Fred Astaire and Ginger Rogers in motion, thus Baudelaire's "poetry with arms and legs." Dancing fingers at the Moulin Rouge, the camera opens on a spectator's vantage point for a teasing intro—Astaire grudgingly stomps after losing his wallet, then whips up a small cyclone on the marble floor as the restaurateur gladly tears the bill. A brush with the vacationing Yank (Rogers), in London she's "A Needle in a Haystack" so the wooer suits up (tux, lapel flower, derby and umbrella in an unbroken swirl out of Figaro) and begins the search. She has a flighty aunt (Alice Brady) and an unwanted husband, he has a lawyer chum (Edward Everett Horton) who suggests a bogus flagrante delicto for the break-up, mistaken identities at a Brighton resort. "Divorces make me so sentimental.

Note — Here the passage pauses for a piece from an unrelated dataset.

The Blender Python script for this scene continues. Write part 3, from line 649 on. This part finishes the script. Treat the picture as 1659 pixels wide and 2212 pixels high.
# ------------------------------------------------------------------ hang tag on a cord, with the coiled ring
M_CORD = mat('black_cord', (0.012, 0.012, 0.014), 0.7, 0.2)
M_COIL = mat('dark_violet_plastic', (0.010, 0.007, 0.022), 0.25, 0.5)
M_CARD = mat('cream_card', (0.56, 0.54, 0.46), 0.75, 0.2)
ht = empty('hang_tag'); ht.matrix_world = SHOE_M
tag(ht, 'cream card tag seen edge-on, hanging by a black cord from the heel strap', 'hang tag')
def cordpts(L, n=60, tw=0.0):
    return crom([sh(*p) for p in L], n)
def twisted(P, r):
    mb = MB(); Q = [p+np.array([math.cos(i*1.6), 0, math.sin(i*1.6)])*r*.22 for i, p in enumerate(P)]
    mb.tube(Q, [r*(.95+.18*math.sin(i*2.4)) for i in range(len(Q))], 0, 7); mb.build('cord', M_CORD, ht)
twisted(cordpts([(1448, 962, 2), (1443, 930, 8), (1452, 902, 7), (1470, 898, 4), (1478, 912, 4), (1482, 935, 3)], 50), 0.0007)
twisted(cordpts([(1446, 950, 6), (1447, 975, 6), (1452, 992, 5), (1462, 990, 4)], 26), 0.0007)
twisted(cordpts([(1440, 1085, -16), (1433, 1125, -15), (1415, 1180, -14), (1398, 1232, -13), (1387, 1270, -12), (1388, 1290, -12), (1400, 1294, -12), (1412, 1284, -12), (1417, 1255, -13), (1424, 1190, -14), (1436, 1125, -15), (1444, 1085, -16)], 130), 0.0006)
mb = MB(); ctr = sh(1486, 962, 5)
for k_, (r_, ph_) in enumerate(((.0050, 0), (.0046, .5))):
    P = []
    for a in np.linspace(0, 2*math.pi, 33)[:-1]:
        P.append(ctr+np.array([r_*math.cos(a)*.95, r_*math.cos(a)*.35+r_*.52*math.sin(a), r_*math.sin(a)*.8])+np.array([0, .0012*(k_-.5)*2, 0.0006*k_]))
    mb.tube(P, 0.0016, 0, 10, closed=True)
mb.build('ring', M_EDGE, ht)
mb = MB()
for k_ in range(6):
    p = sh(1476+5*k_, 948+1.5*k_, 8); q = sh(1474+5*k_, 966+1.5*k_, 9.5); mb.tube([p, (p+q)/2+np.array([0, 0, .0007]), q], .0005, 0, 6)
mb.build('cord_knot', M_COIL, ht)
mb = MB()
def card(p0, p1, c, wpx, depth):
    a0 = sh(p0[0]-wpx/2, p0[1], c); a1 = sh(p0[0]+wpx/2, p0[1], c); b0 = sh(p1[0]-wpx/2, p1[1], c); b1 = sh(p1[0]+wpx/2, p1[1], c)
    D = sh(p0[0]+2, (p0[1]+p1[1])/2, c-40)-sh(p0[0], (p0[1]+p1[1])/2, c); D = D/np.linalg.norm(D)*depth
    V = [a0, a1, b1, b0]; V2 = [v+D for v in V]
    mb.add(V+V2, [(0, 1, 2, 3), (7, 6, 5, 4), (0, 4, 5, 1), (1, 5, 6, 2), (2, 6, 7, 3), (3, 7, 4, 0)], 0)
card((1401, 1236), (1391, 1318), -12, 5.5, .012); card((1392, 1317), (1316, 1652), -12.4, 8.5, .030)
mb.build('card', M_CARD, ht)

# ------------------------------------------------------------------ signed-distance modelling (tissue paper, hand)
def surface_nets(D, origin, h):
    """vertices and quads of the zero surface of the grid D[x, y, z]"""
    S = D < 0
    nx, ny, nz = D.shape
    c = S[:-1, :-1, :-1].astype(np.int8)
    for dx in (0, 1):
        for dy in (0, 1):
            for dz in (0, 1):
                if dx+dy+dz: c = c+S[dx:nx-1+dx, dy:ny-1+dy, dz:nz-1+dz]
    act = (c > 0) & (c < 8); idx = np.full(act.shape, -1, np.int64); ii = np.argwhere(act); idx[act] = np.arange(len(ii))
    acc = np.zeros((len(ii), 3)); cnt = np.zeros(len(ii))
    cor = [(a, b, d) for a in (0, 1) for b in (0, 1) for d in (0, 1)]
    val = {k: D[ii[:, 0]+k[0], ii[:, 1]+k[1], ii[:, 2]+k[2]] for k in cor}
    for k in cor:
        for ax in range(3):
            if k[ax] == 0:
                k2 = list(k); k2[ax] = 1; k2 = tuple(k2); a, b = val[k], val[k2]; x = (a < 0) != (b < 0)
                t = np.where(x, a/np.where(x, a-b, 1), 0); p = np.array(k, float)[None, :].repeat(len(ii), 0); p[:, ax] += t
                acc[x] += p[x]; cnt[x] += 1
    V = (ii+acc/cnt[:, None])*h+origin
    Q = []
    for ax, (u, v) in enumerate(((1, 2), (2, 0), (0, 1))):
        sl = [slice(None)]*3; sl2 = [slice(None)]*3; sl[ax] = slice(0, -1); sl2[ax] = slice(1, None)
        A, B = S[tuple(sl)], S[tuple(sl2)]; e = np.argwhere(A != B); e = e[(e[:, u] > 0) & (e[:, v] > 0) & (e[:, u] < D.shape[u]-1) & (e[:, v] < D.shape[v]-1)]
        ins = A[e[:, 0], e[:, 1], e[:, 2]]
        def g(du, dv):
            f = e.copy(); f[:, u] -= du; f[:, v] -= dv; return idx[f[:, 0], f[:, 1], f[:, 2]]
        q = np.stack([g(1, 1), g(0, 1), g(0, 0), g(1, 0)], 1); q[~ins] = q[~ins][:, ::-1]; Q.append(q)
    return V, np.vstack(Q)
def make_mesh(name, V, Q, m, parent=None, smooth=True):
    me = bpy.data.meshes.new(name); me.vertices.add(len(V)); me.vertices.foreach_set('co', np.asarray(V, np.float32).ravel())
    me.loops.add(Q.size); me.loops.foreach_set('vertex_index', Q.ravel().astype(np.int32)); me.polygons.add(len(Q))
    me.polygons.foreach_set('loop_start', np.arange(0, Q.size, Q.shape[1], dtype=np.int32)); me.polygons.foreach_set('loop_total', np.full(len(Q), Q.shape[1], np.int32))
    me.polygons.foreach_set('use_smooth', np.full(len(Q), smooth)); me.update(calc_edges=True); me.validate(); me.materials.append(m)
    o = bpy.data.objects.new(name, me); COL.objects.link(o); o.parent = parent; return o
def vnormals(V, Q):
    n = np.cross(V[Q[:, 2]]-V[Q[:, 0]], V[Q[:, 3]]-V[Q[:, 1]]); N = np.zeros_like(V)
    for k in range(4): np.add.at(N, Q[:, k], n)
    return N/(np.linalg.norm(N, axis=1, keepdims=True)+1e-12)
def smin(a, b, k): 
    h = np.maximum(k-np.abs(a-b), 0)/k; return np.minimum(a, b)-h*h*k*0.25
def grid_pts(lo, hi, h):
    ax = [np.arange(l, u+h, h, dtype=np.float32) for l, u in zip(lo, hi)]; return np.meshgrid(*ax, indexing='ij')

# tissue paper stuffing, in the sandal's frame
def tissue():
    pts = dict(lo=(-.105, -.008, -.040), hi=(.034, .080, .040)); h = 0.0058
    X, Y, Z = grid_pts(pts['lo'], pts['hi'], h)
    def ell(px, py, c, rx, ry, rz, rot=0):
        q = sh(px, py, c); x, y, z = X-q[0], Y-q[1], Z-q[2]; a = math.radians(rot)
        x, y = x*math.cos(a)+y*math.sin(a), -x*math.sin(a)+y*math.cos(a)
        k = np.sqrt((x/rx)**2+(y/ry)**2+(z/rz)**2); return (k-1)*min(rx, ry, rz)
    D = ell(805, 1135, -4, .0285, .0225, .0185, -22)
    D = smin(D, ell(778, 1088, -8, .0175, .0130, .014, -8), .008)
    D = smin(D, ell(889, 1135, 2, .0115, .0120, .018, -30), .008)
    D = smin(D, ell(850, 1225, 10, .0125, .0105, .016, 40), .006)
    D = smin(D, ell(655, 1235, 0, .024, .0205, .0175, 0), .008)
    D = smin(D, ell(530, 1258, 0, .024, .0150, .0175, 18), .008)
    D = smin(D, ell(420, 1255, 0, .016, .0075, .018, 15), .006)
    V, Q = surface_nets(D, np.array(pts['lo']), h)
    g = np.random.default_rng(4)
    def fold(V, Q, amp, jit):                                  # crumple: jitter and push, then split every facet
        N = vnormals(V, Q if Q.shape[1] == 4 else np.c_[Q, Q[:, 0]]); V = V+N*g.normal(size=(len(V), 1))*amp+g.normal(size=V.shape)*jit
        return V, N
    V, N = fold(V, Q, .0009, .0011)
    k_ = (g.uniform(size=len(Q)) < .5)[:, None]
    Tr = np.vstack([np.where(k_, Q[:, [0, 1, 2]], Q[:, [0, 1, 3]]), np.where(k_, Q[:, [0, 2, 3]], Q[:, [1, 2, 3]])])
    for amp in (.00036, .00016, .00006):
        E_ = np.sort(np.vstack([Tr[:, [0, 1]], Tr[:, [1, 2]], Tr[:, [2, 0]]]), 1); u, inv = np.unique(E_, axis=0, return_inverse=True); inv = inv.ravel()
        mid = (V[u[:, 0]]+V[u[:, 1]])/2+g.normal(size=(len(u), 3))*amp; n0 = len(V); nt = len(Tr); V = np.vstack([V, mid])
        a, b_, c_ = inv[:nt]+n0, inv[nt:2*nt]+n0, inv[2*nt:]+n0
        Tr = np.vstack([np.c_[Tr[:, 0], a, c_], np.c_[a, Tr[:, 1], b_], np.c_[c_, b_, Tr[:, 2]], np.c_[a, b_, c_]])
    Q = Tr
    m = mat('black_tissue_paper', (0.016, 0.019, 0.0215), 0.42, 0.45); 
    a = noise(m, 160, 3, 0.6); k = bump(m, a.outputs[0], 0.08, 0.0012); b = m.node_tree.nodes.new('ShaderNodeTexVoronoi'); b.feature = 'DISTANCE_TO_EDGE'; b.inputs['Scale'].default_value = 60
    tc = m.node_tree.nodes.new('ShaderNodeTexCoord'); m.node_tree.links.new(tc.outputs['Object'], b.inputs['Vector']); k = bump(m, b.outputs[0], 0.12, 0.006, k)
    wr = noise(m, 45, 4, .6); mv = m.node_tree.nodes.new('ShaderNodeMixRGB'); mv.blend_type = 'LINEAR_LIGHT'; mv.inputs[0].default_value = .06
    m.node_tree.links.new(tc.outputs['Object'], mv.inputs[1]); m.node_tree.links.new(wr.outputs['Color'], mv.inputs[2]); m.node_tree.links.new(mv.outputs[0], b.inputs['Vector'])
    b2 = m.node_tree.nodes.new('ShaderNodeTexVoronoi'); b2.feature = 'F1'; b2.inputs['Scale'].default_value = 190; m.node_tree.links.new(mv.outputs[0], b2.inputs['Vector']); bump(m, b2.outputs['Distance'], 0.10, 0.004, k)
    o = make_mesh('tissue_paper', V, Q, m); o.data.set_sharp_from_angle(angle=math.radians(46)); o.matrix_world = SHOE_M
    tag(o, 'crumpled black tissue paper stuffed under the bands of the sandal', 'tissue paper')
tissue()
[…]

Don't you wish it was ours?" Mark Sandrich finds his specialty in the long-shot that dollies for full bodies in the frame, Astaire propping paper dolls on a Victrola turntable might be the director himself adjusting the mise en scène of Art Deco shadow-plays. The flirtation of "Let's K-nock K-nees" presents Betty Grable as a platinum sprite tugging at Horton's bathing suit ("When you're near, I feel so let's-play-house-y / Oh, you make me feel so Mickey Mouse-y!"). The grand seduction of "Night and Day" serves its retreats and advances before a beachside rear-projection like a flickering trompe l'oeil, ending with a swoon and a cigarette. The professional Italian interloper (Erik Rhodes) arrives with concertina just in time for "The Continental," the marathon of ballroom couples cuts to the exhilarating sight of Eric Blore venturing a step or two while balancing a waiter's tray. At long last the harmony of freedom, lovers treading on furniture and away in a distant, sweet echo of L'Age d'Or. "Beautiful music, dangerous rhythm..." With Lillian Miles, Charles Coleman, and William Austin. In black and white.